→ **What you need to do**: Your task is to repeat the lines below exactly, excluding any pictures they contain.

→ **Extracted information**:
☆ ☆ ☆ ☆ ☆
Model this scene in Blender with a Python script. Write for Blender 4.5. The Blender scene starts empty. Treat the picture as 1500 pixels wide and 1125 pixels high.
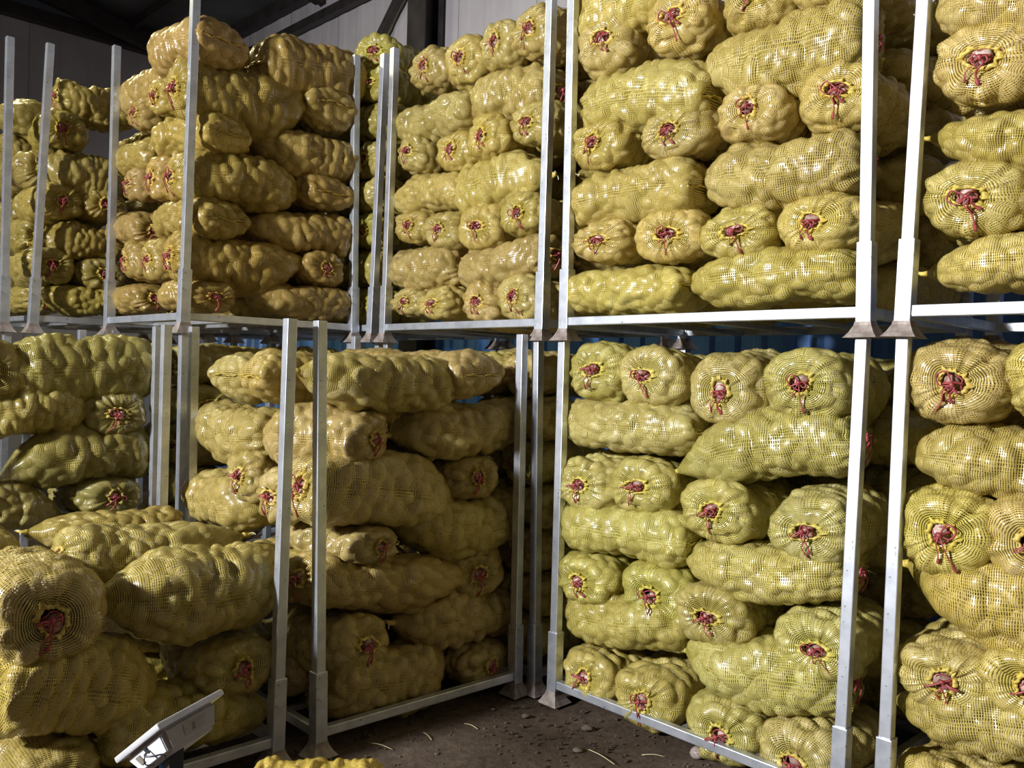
import bpy, bmesh, math, random
import numpy as np
from mathutils import Vector, Matrix, Euler

# ------------------------------------------------------------------ camera, world, lights, exposure
C = bpy.context.scene.collection
scene = bpy.context.scene
F_PX, W_PX, H_PX = 1240.0, 1500.0, 1125.0
PITCH, ROLL, EYE = math.radians(-0.76), math.radians(1.6), 1.5

_fw = Vector((math.cos(PITCH)/math.sqrt(2), math.cos(PITCH)/math.sqrt(2), math.sin(PITCH)))
_rt0 = Vector((1, -1, 0)).normalized()
_up0 = _rt0.cross(_fw).normalized()
RT = _rt0*math.cos(ROLL) + _up0*math.sin(ROLL)      # horizon sinks to the right
UP = _up0*math.cos(ROLL) - _rt0*math.sin(ROLL)
cam_d = bpy.data.cameras.new('camera')
cam_d.sensor_width = 36.0
cam_d.lens = F_PX*36.0/W_PX
cam = bpy.data.objects.new('camera', cam_d)
C.objects.link(cam)
M3 = Matrix((RT, UP, -_fw)).transposed()
cam.matrix_world = Matrix.Translation((0, 0, EYE)) @ M3.to_4x4()
scene.camera = cam

scene.view_settings.view_transform = 'Standard'
scene.view_settings.look = 'None'
scene.view_settings.gamma = 1.0
scene.view_settings.use_curve_mapping = False
scene.view_settings.exposure = 0.0

world = bpy.data.worlds.new('world'); scene.world = world
world.use_nodes = True
world.node_tree.nodes['Background'].inputs[0].default_value = (0.55, 0.6, 0.7, 1)
world.node_tree.nodes['Background'].inputs[1].default_value = 0.008

def lamp(name, loc, target, size, power, col):
    d = bpy.data.lights.new(name, 'AREA'); d.shape = 'DISK'; d.size = size; d.energy = power; d.color = col
    o = bpy.data.objects.new(name, d); C.objects.link(o); o.location = loc
    o.rotation_euler = (Vector(target)-Vector(loc)).to_track_quat('-Z', 'Y').to_euler()
    return o
KEY = lamp('key_lamp', (-4.4, 3.5, 3.3), (2.9, -0.4, 1.7), 0.5, 660, (0.96, 0.97, 1.0)); KEY.data.spread = math.radians(150)
lamp('ceiling_lamp', (1.2, 7.4, 5.3), (1.4, 6.2, 0.0), 0.5, 80, (1.0, 0.95, 0.55))
lamp('aisle_lamp', (-1.5, -3.0, 4.6), (1.5, 2.5, 0.8), 1.2, 5, (1.0, 0.76, 0.46))

# ------------------------------------------------------------------ from photograph to place
def ray(px, py):
    return (RT*((px-W_PX/2)/F_PX) - UP*((py-H_PX/2)/F_PX) + _fw)
def on_x(px, py, x):
    r = ray(px, py); t = x/r.x; return Vector((0, 0, EYE)) + r*t
def on_y(px, py, y):
    r = ray(px, py); t = y/r.y; return Vector((0, 0, EYE)) + r*t

# ------------------------------------------------------------------ materials
def mat(name):
    m = bpy.data.materials.new(name); m.use_nodes = True
    nt = m.node_tree
    return m, nt, nt.nodes['Principled BSDF'], nt.nodes['Material Output']
def N(nt, t, **kw):
    n = nt.nodes.new(t)
    for k, v in kw.items(): setattr(n, k, v)
    return n
def L(nt, a, b): nt.links.new(a, b)
def ramp(nt, fac, stops):
    r = N(nt, 'ShaderNodeValToRGB')
    e = r.color_ramp.elements
    while len(e) < len(stops): e.new(0.5)
    for i, (p, c) in enumerate(stops):
        e[i].position = p; e[i].color = (*c, 1)
    L(nt, fac, r.inputs[0]); return r
def math_(nt, op, a, b=None, c=None):
    n = N(nt, 'ShaderNodeMath', operation=op)
    for i, v in enumerate((a, b, c)):
        if v is None: continue
        if isinstance(v, (int, float)): n.inputs[i].default_value = v
        else: L(nt, v, n.inputs[i])
    return n.outputs[0]
def noise(nt, scale, detail=3, coord='Object', rough=0.55):
    tc = N(nt, 'ShaderNodeTexCoord'); n = N(nt, 'ShaderNodeTexNoise')
    n.inputs['Scale'].default_value = scale; n.inputs['Detail'].default_value = detail
    n.inputs['Roughness'].default_value = rough
    L(nt, tc.outputs[coord], n.inputs['Vector']); return n.outputs['Fac']
def mul_color(nt, a, b):
    m = N(nt, 'ShaderNodeMix', data_type='RGBA', blend_type='MULTIPLY'); m.inputs[0].default_value = 1
    L(nt, a, m.inputs[6]); L(nt, b, m.inputs[7]); return m.outputs[2]

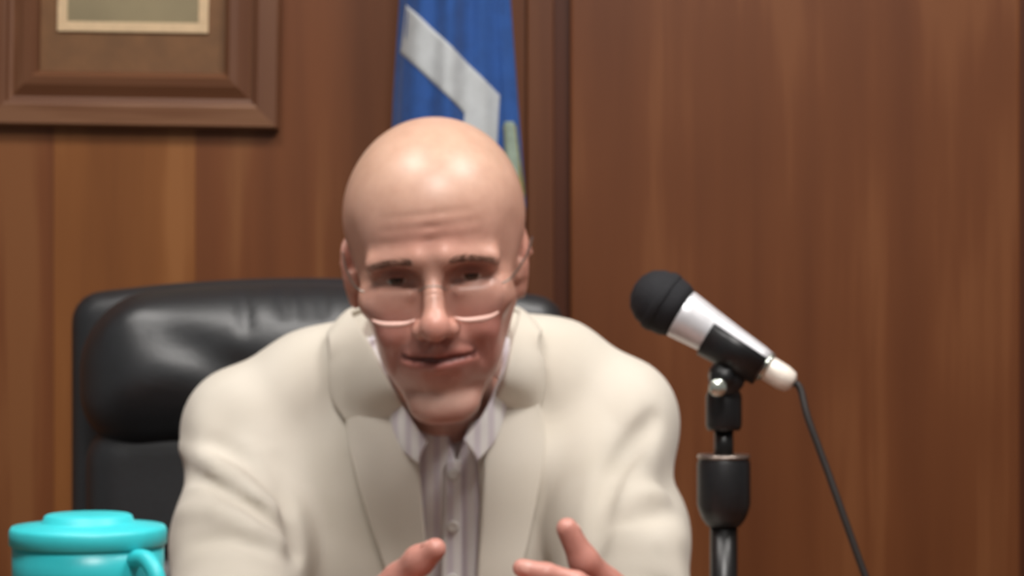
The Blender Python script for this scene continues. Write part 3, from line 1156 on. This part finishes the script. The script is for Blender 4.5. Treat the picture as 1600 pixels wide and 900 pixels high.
# ---- jacket
H = 0.0042
jk = Field(uni(-0.335, 0.20, H), uni(1.87, 2.46, H), uni(0.50, 1.17, H))
j = jk
CX = -0.077
j.ell((CX, 2.235, 0.885), (0.165, 0.112, 0.185), 0.03)
j.ell((CX, 2.265, 0.72), (0.168, 0.122, 0.20), 0.05)
j.cap((CX - 0.13, 2.235, 0.985), (CX + 0.13, 2.235, 0.990), 0.060, 0.060, 0.04)
# shoulder slope
j.chain([(-0.115, 2.215, 1.066), (-0.182, 2.225, 1.036), (-0.238, 2.225, 1.002)], [0.046, 0.050, 0.054], 0.03)
j.chain([(-0.020, 2.215, 1.068), (0.038, 2.225, 1.046), (0.088, 2.225, 1.011)], [0.044, 0.050, 0.054], 0.03)
for sh, el, wr, s in ((SHL, ELL, WRL, -1), (SHR, ELR, WRR, 1)):
    mid = (sh + el) / 2 + np.array([s * 0.004, 0.006, 0])
    j.chain([sh + [0, 0, -0.002], mid, el], [0.060, 0.059, 0.058], 0.022)
    j.chain([el, el + (wr - el) * 0.5, el + (wr - el) * 0.80], [0.058, 0.052, 0.042], 0.02)
j.ell((CX + 0.004, 2.195, 0.965), (0.115, 0.070, 0.075), 0.03)      # upper chest
j.ell((-0.258, 2.222, 1.000), (0.040, 0.055, 0.046), 0.03)          # padded shoulders
j.ell((0.108, 2.222, 1.008), (0.040, 0.055, 0.048), 0.03)
# cloth folds (rows and columns of the photograph give their place on the chest and sleeves)


def jp(u, v, D): return P(u, v, D)


def fold(pts, w, amp):
    """the fold follows the surface: march each point onto it first"""
    uv = np.array(pts, float)
    Dir = np.stack([(uv[:, 0] - 800) / F, np.ones(len(uv)), (450 - uv[:, 1]) / F], 1)
    q, ok = jk.march(np.array([0, 0, ZC]), Dir, 1.88, 2.42, 260)
    jk.ridge(list(q), w, amp * 1.7)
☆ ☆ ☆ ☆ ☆
→ **Result of the task**:
Model this scene in Blender with a Python script. Write for Blender 4.5. The Blender scene starts empty. Treat the picture as 1500 pixels wide and 1125 pixels high.
import bpy, bmesh, math, random
import numpy as np
from mathutils import Vector, Matrix, Euler

# ------------------------------------------------------------------ camera, world, lights, exposure
C = bpy.context.scene.collection
scene = bpy.context.scene
F_PX, W_PX, H_PX = 1240.0, 1500.0, 1125.0
PITCH, ROLL, EYE = math.radians(-0.76), math.radians(1.6), 1.5

_fw = Vector((math.cos(PITCH)/math.sqrt(2), math.cos(PITCH)/math.sqrt(2), math.sin(PITCH)))
_rt0 = Vector((1, -1, 0)).normalized()
_up0 = _rt0.cross(_fw).normalized()
RT = _rt0*math.cos(ROLL) + _up0*math.sin(ROLL)      # horizon sinks to the right
UP = _up0*math.cos(ROLL) - _rt0*math.sin(ROLL)
cam_d = bpy.data.cameras.new('camera')
cam_d.sensor_width = 36.0
cam_d.lens = F_PX*36.0/W_PX
cam = bpy.data.objects.new('camera', cam_d)
C.objects.link(cam)
M3 = Matrix((RT, UP, -_fw)).transposed()
cam.matrix_world = Matrix.Translation((0, 0, EYE)) @ M3.to_4x4()
scene.camera = cam

scene.view_settings.view_transform = 'Standard'
scene.view_settings.look = 'None'
scene.view_settings.gamma = 1.0
scene.view_settings.use_curve_mapping = False
scene.view_settings.exposure = 0.0

world = bpy.data.worlds.new('world'); scene.world = world
world.use_nodes = True
world.node_tree.nodes['Background'].inputs[0].default_value = (0.55, 0.6, 0.7, 1)
world.node_tree.nodes['Background'].inputs[1].default_value = 0.008

def lamp(name, loc, target, size, power, col):
    d = bpy.data.lights.new(name, 'AREA'); d.shape = 'DISK'; d.size = size; d.energy = power; d.color = col
    o = bpy.data.objects.new(name, d); C.objects.link(o); o.location = loc
    o.rotation_euler = (Vector(target)-Vector(loc)).to_track_quat('-Z', 'Y').to_euler()
    return o
KEY = lamp('key_lamp', (-4.4, 3.5, 3.3), (2.9, -0.4, 1.7), 0.5, 660, (0.96, 0.97, 1.0)); KEY.data.spread = math.radians(150)
lamp('ceiling_lamp', (1.2, 7.4, 5.3), (1.4, 6.2, 0.0), 0.5, 80, (1.0, 0.95, 0.55))
lamp('aisle_lamp', (-1.5, -3.0, 4.6), (1.5, 2.5, 0.8), 1.2, 5, (1.0, 0.76, 0.46))

# ------------------------------------------------------------------ from photograph to place
def ray(px, py):
    return (RT*((px-W_PX/2)/F_PX) - UP*((py-H_PX/2)/F_PX) + _fw)
def on_x(px, py, x):
    r = ray(px, py); t = x/r.x; return Vector((0, 0, EYE)) + r*t
def on_y(px, py, y):
    r = ray(px, py); t = y/r.y; return Vector((0, 0, EYE)) + r*t

# ------------------------------------------------------------------ materials
def mat(name):
    m = bpy.data.materials.new(name); m.use_nodes = True
    nt = m.node_tree
    return m, nt, nt.nodes['Principled BSDF'], nt.nodes['Material Output']
def N(nt, t, **kw):
    n = nt.nodes.new(t)
    for k, v in kw.items(): setattr(n, k, v)
    return n
def L(nt, a, b): nt.links.new(a, b)
def ramp(nt, fac, stops):
    r = N(nt, 'ShaderNodeValToRGB')
    e = r.color_ramp.elements
    while len(e) < len(stops): e.new(0.5)
    for i, (p, c) in enumerate(stops):
        e[i].position = p; e[i].color = (*c, 1)
    L(nt, fac, r.inputs[0]); return r
def math_(nt, op, a, b=None, c=None):
    n = N(nt, 'ShaderNodeMath', operation=op)
    for i, v in enumerate((a, b, c)):
        if v is None: continue
        if isinstance(v, (int, float)): n.inputs[i].default_value = v
        else: L(nt, v, n.inputs[i])
    return n.outputs[0]
def noise(nt, scale, detail=3, coord='Object', rough=0.55):
    tc = N(nt, 'ShaderNodeTexCoord'); n = N(nt, 'ShaderNodeTexNoise')
    n.inputs['Scale'].default_value = scale; n.inputs['Detail'].default_value = detail
    n.inputs['Roughness'].default_value = rough
    L(nt, tc.outputs[coord], n.inputs['Vector']); return n.outputs['Fac']
def mul_color(nt, a, b):
    m = N(nt, 'ShaderNodeMix', data_type='RGBA', blend_type='MULTIPLY'); m.inputs[0].default_value = 1
    L(nt, a, m.inputs[6]); L(nt, b, m.inputs[7]); return m.outputs[2]

The Blender Python script for this scene continues. Write part 3, from line 1156 on. This part finishes the script. The script is for Blender 4.5. Treat the picture as 1600 pixels wide and 900 pixels high.
# ---- jacket
H = 0.0042
jk = Field(uni(-0.335, 0.20, H), uni(1.87, 2.46, H), uni(0.50, 1.17, H))
j = jk
CX = -0.077
j.ell((CX, 2.235, 0.885), (0.165, 0.112, 0.185), 0.03)
j.ell((CX, 2.265, 0.72), (0.168, 0.122, 0.20), 0.05)
j.cap((CX - 0.13, 2.235, 0.985), (CX + 0.13, 2.235, 0.990), 0.060, 0.060, 0.04)
# shoulder slope
j.chain([(-0.115, 2.215, 1.066), (-0.182, 2.225, 1.036), (-0.238, 2.225, 1.002)], [0.046, 0.050, 0.054], 0.03)
j.chain([(-0.020, 2.215, 1.068), (0.038, 2.225, 1.046), (0.088, 2.225, 1.011)], [0.044, 0.050, 0.054], 0.03)
for sh, el, wr, s in ((SHL, ELL, WRL, -1), (SHR, ELR, WRR, 1)):
    mid = (sh + el) / 2 + np.array([s * 0.004, 0.006, 0])
    j.chain([sh + [0, 0, -0.002], mid, el], [0.060, 0.059, 0.058], 0.022)
    j.chain([el, el + (wr - el) * 0.5, el + (wr - el) * 0.80], [0.058, 0.052, 0.042], 0.02)
j.ell((CX + 0.004, 2.195, 0.965), (0.115, 0.070, 0.075), 0.03)      # upper chest
j.ell((-0.258, 2.222, 1.000), (0.040, 0.055, 0.046), 0.03)          # padded shoulders
j.ell((0.108, 2.222, 1.008), (0.040, 0.055, 0.048), 0.03)
# cloth folds (rows and columns of the photograph give their place on the chest and sleeves)


def jp(u, v, D): return P(u, v, D)


def fold(pts, w, amp):
    """the fold follows the surface: march each point onto it first"""
    uv = np.array(pts, float)
    Dir = np.stack([(uv[:, 0] - 800) / F, np.ones(len(uv)), (450 - uv[:, 1]) / F], 1)
    q, ok = jk.march(np.array([0, 0, ZC]), Dir, 1.88, 2.42, 260)
    jk.ridge(list(q), w, amp * 1.7)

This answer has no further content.